Time to invest in a new model

And this brings me to the point why scholarly publishing can be saved: depending on what sources you use and which profits are counted, the for-profit scholarly publishing sector rakes in an annual profit of anywhere between 2 and 4 billion Euros in largely taxpayer funds. This is more than enough money not only to make all the publicly funded research accessible to the taxpayer that funded it, but there would be plenty left to invest in infrastructure to develop a smart alerting service where I would spend one hour a week searching for the literature and ten hours reading it. There would be money left over to invest in archiving strategies to make scholarly knowledge last beyond financial catastrophes. There would be a completely new sense of purpose bestowed on the one institution that has hundreds and hundreds of years of experience in archiving scholarly output and making it accessible: the university library.

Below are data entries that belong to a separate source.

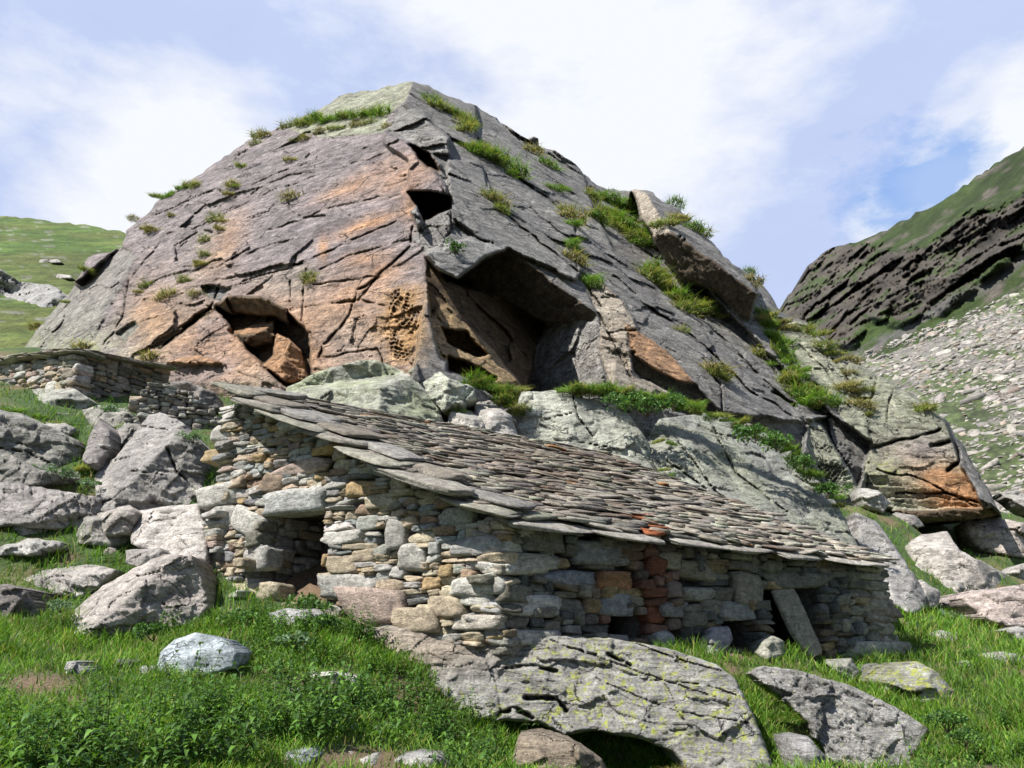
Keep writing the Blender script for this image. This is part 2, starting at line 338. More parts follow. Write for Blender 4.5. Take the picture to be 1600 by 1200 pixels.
FAC = [
 # polygon, plane, colour, foliation angle(deg, down-right positive), ledge amp, (period), lichen
 (None, Lp, PURP, -17, .20, 46, 0.0),
 ([(20, 640), (20, 540), (110, 450), (190, 385), (215, 400), (150, 520), (110, 560), (120, 640)], hinge(Lp.at(206, 400), Lp.at(118, 560), (-.55, -.65, .50)), (.25, .235, .215), -50, .22, 30, .25),
 ([(640, 100), (1000, 180), (1400, 440), (1700, 830), (1700, 950), (1330, 950), (900, 900), (640, 760), (640, 600), (664, 470), (672, 400), (640, 330), (668, 300), (690, 260), (640, 215), (628, 170)], R1, GREY, 39, .22, 34, .12),
 # cap
 ([(430, 195), (500, 160), (560, 135), (645, 120), (632, 160), (606, 180), (604, 208), (560, 212), (500, 215)], hinge(Lp.at(450, 205), Lp.at(604, 208), (-.36, -.70, .61)), LIME, -20, .15, 30, .3),
 # stepped blocks along the arete
 ([(604, 205), (625, 165), (665, 180), (700, 215), (700, 245), (660, 240), (640, 222)], three((604, 205, 27), (665, 180, 27), (690, 245, 24.3)), GREY, 10, .2, 22, .1),
 ([(622, 216), (660, 235), (668, 250), (690, 268), (668, 262), (640, 240)], Lp.shift(-1.0), BROWN, 0, .2, 20, 0),
 ([(600, 205), (640, 222), (660, 250), (700, 290), (705, 345), (696, 300), (640, 300), (640, 250), (600, 225)], Lp.shift(.35), PURP, -12, .15, 30, 0),
 # R strips: overlapping slabs running down right
 ([(745, 160), (800, 205), (905, 258), (1000, 340), (1130, 480), (1260, 610), (1300, 650), (1240, 650), (1100, 520), (985, 440), (900, 350), (790, 270), (742, 215)], R1.shift(-.35), GREY, 38, .25, 40, .1),
 ([(905, 250), (1000, 297), (1040, 380), (1120, 470), (1230, 600), (1190, 560), (1050, 470), (960, 390), (930, 330)], R1.shift(-.6), GREY, 38, .3, 30, .3),
 ([(700, 250), (745, 250), (770, 300), (830, 350), (910, 420), (900, 440), (790, 388), (740, 370), (705, 340)], R1.shift(.25), GREY, 60, .30, 24, .1),
 # protruding second slab with roof under it
 ([(985, 295), (1045, 305), (1090, 350), (1185, 458), (1180, 466), (1150, 440), (1105, 402), (1060, 368), (1020, 370), (1005, 330)], S2, GREY, 38, .15, 30, .1),
 ([(985, 295), (1008, 298), (1048, 365), (1020, 372), (1003, 345)], hinge(S2.at(1008, 298), S2.at(1048, 365), (-.75, -.5, .4)), CREAM, 0, .12, 22, .2),
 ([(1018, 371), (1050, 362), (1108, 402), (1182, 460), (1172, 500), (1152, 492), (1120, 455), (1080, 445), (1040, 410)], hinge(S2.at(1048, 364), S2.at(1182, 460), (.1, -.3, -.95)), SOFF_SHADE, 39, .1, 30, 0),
 # the cave
 ([(664, 398), (735, 372), (792, 388), (760, 400), (716, 436), (690, 432)], R1.shift(.35), LGREY, 0, .25, 24, .1),
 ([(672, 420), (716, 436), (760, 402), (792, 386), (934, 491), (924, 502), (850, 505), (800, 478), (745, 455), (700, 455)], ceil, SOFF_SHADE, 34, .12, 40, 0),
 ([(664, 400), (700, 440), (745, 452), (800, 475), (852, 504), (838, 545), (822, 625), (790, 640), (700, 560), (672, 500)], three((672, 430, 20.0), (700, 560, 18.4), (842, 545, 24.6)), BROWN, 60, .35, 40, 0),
 ([(934, 491), (955, 540), (1012, 625), (822, 650), (824, 610), (838, 545), (852, 504), (924, 502)], three((934, 491, yA), (1012, 620, yB - .6), (842, 545, 24.6)), LGREY, 8, .10, 36, .0),
 ([(700, 478), (770, 545), (826, 620), (800, 640), (745, 590), (690, 560), (672, 500), (680, 480)], three((680, 480, 18.5), (826, 615, 18.8), (690, 560, 17.4)), OCHRE, 42, .25, 34, 0),
 ([(690, 512), (728, 520), (740, 535), (760, 555), (745, 560), (700, 535)], three((690, 512, 19.4), (760, 555, 19.8), (700, 535, 19.6)), BROWN, 42, .1, 34, 0),
 ([(700, 555), (735, 570), (775, 590), (760, 600), (700, 580)], three((700, 555, 19.0), (775, 590, 19.2), (700, 580, 19.0)), BROWN, 42, .1, 34, 0),
 # light pillar right of the cave
 ([(905, 425), (940, 440), (975, 470), (1002, 520), (985, 545), (1000, 590), (1012, 625), (955, 612), (940, 560), (934, 491)], three(rr(905, 425, .4), rr(1002, 520, -.9), rr(960, 612, .4)), CREAM, 14, .30, 22, .1),
 ([(978, 505), (1003, 520), (1040, 545), (1085, 600), (1060, 600), (1010, 572), (985, 548)], three(rr(978, 505, -.5), rr(1085, 600, 0.0), rr(985, 548, -.1)), ORNG, 30, .30, 20, 0),
 ([(985, 550), (1010, 570), (1060, 598), (1085, 600), (1130, 645), (1255, 660), (1262, 672), (1250, 720), (1130, 680), (1050, 640), (1000, 620)], three(rr(985, 550, .7), rr(1255, 660, .3), rr(1150, 690, 2.6)), DARK, 38, .2, 30, 0),
 ([(965, 545), (1000, 590), (1050, 615), (1060, 640), (1000, 640), (955, 612)], three(rr(965, 545, .3), rr(1050, 615, .6), rr(1000, 640, -.3)), CREAM, 20, .35, 18, 0),
 # strip of pale slabs on the right
 ([(1190, 500), (1262, 505), (1335, 575), (1360, 640), (1362, 690), (1330, 668), (1275, 600), (1215, 560)], Pl(R1.at(1275, 600), (.12, -.74, .66)), LIME, 42, .3, 30, .45),
 ([(1272, 655), (1300, 650), (1362, 690), (1358, 720), (1340, 760), (1315, 735), (1285, 700)], three(rr(1272, 655, 1.5), rr(1362, 690, 1.6), rr(1330, 750, 2.6)), DARK, 42, .2, 30, 0),
 ([(1262, 655), (1285, 665), (1330, 740), (1345, 775), (1300, 770), (1262, 700)], three(rr(1262, 655, .6), rr(1340, 770, .3), rr(1262, 700, .9)), LIME, 60, .2, 30, .1),
 # right buttress
 ([(1325, 560), (1390, 592), (1445, 628), (1478, 655), (1512, 710), (1548, 770), (1566, 808), (1500, 812), (1440, 815), (1385, 800), (1345, 765), (1362, 690), (1345, 620)], Bt, LIME, 3, .30, 34, .5),
 ([(1470, 640), (1478, 655), (1512, 710), (1548, 770), (1570, 812), (1540, 800), (1500, 720)], Pl(Bt.at(1490, 700), (.55, -.6, .58)), GREY, 60, .3, 24, .1),
 ([(1395, 798), (1550, 792), (1566, 808), (1500, 816), (1440, 818)], hinge(Bt.at(1395, 798), Bt.at(1550, 793), (0, -.5, -.86)), BROWN, 3, .2, 24, 0),
 # recess at the left foot, with its fallen orange blocks
 ([(338, 478), (360, 463), (400, 468), (444, 482), (480, 520), (488, 592), (455, 612), (425, 590), (392, 548), (362, 512)], Lp.shift(-.95), BROWN, -10, .2, 30, 0),
 ([(334, 474), (365, 462), (404, 462), (448, 482), (456, 510), (430, 496), (395, 490), (360, 492)], hinge(Lp.at(338, 476), Lp.at(455, 500), (-.2, -.45, -.85)), BROWN, 0, .1, 30, 0),
 ([(358, 515), (400, 506), (432, 503), (428, 535), (400, 543), (378, 535)], Pl(Lp.shift(-.25).at(395, 520), (-.3, -.5, .7)), ORNG, 0, .2, 20, 0),
 ([(366, 520), (404, 520), (430, 508), (428, 538), (400, 543), (378, 535)], Pl(Lp.shift(-.15).at(395, 520), (.3, -.8, -.5)), BROWN, 0, .1, 20, 0),
 ([(408, 570), (428, 556), (432, 520), (452, 530), (470, 550), (484, 600), (450, 600)], Pl(Lp.shift(-.3).at(440, 565), (-.35, -.75, .5)), ORNG, 0, .3, 18, 0),
 ([(452, 530), (470, 550), (484, 600), (450, 600), (440, 570)], Pl(Lp.shift(-.3).at(446, 575), (.5, -.75, .0)), ORNG, 0, .3, 18, 0),
 # small overhung facets on the left slab
 ([(180, 520), (210, 500), (218, 510), (195, 532)], Lp.shift(-.2), DARK, 0, .1, 30, 0),
 ([(236, 540), (330, 478), (338, 484), (290, 515), (250, 548)], Lp.shift(-.25), BROWN, 0, .1, 30, 0),
 ([(314, 448), (335, 445), (362, 452), (345, 470), (322, 460)], Lp.shift(-.3), DARK, 0, .1, 30, 0),
 ([(262, 566), (310, 552), (350, 570), (300, 572)], Lp.shift(.3), ORNG, 0, .1, 30, 0),
 # dark hollow high on the arete
 ([(638, 300), (672, 297), (702, 303), (704, 340), (688, 338), (664, 346), (652, 325)], Lp.shift(-2.0), BROWN, 0, .1, 30, 0),
 ([(660, 345), (705, 325), (712, 350), (690, 385), (668, 395), (640, 370)], Lp.shift(.1), GREY, 50, .5, 14, 0),
 # upper notch
 ([(640, 225), (668, 240), (690, 270), (668, 262)], Lp.shift(-1.2), BROWN, 0, .1, 30, 0),
]
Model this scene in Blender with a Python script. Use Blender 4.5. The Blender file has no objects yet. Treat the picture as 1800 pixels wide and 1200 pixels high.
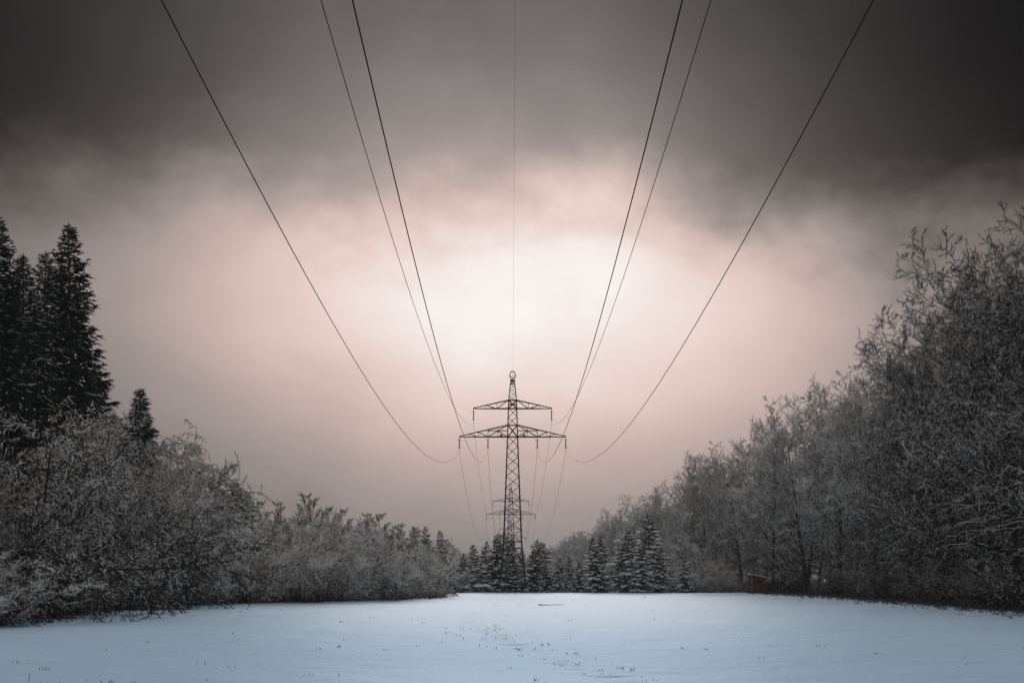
import bpy, math, random
import numpy as np
from mathutils import Vector

rng = np.random.default_rng(7)
random.seed(7)
S = bpy.context.scene
COL = S.collection
rad = math.radians

# ------------------------------------------------------------------ camera
F = 2640.0                      # focal length in pixels of the 1800 px wide photograph
EYE = 1.6
HORIZON = 1020.0
cd = bpy.data.cameras.new("camera")
cam = bpy.data.objects.new("camera", cd)
COL.objects.link(cam)
cam.location = (0, 0, EYE)
cam.rotation_euler = (rad(90), 0, 0)
cd.sensor_width = 36.0
cd.lens = F / 1800 * 36
cd.shift_y = (HORIZON - 600) / 1800
cd.clip_start = 0.1
cd.clip_end = 6000
S.camera = cam

# ------------------------------------------------------------------ exposure, sky, sun
EXPO = 2.05
GAIN = 2 ** EXPO
S.view_settings.view_transform = 'Standard'
S.view_settings.look = 'None'
S.view_settings.exposure = EXPO
S.view_settings.gamma = 1.0
S.view_settings.use_curve_mapping = False
S.render.engine = 'CYCLES'
S.cycles.use_denoising = True
S.cycles.max_bounces = 6
S.cycles.diffuse_bounces = 3
S.cycles.glossy_bounces = 2
S.cycles.volume_bounces = 1
S.cycles.transparent_max_bounces = 4

SUN_EL, SUN_AZ = 11.5, 1.0
SKY_STRENGTH = 0.1
world = bpy.data.worlds.new("World")
S.world = world
world.use_nodes = True
wt = world.node_tree
wt.nodes.clear()


class Nodes:
    """small helper that chains math nodes in one node tree"""
    def __init__(self, tree):
        self.t = tree

    def new(self, kind, **kw):
        n = self.t.nodes.new(kind)
        for k, v in kw.items():
            setattr(n, k, v)
        return n

    def put(self, sock, v):
        if hasattr(v, 'links') or hasattr(v, 'is_linked'):
            self.t.links.new(v, sock)
        else:
            sock.default_value = v

    def m(self, op, a, b=None, c=None, clamp=False):
        n = self.new('ShaderNodeMath', operation=op, use_clamp=clamp)
        for i, v in enumerate((a, b, c)):
            if v is not None:
                self.put(n.inputs[i], v)
        return n.outputs[0]

    def add(self, a, b): return self.m('ADD', a, b)
    def sub(self, a, b): return self.m('SUBTRACT', a, b)
    def mul(self, a, b): return self.m('MULTIPLY', a, b)

    def gauss(self, x, c, s):
        q = self.mul(self.sub(x, c), 1.0 / s)
        return self.m('EXPONENT', self.mul(self.mul(q, q), -0.5))

    def step(self, x, a, b, y0=0.0, y1=1.0):
        n = self.new('ShaderNodeMapRange', interpolation_type='SMOOTHSTEP')
        self.put(n.inputs['Value'], x)
        for nm, v in (('From Min', a), ('From Max', b), ('To Min', y0), ('To Max', y1)):
            self.put(n.inputs[nm], v)
        return n.outputs['Result']

    def mixc(self, f, a, b):
        n = self.new('ShaderNodeMix', data_type='RGBA')
        self.put(n.inputs['Factor'], f)
        self.put(n.inputs['A'] if False else n.inputs[6], a)
        self.put(n.inputs[7], b)
        return n.outputs[2]

    def noise(self, vec, scale, detail=4.0, rough=0.5):
        n = self.new('ShaderNodeTexNoise')
        self.put(n.inputs['Vector'], vec)
        n.inputs['Scale'].default_value = scale
        n.inputs['Detail'].default_value = detail
        n.inputs['Roughness'].default_value = rough
        return n.outputs['Fac']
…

Yes, I suggest to get rid of for-profit scholarly publishing altogether and let the libraries again host the work of their scholars, as it once was. This new, decentralized, federated database of scholarly work would be all the below and more:

  • A single semantic, decentralized, federated database of literature and data
  • Personalized filtering, sorting and discovery
  • Peer-review administrated by an independent body
  • Link typology for text/text, data/data and text/data links (“citations”)
  • Semantic Text/Datamining
  • All the metrics you (don’t) want (but need)
  • Tagging, bookmarking, etc.
  • Unique contributor IDs with attribution/reputation system (teaching, reviewing, curating, blogging, etc.)
  • Technically feasible today

Conclusion

Scholarly publishing is badly broken, but not beyond repair. The exorbitant profits that corporate publishers currently extract from the taxpayer provide an enticing avenue out of the current misery. If university libraries were to cancel or reduce subscription contracts with corporate publishers in a step-wise fashion and, importantly, in excess of what budget constraints already force them to do, they would have increasingly larger funds at their disposal. These funds would, at the end of that probably many year long process, all else remaining equal, amount to approx. 2-4 billion dollars per annum. These funds could, from the very first year on, be used to invest in the necessary infrastructure which would provide much of the functionality which scholarly publishing is so bitterly lacking today. I predict that the ensuing lack of access will win support rather than opposition from the affected faculty, if some of the funds are diverted towards intermediary open access funding or color/page charges.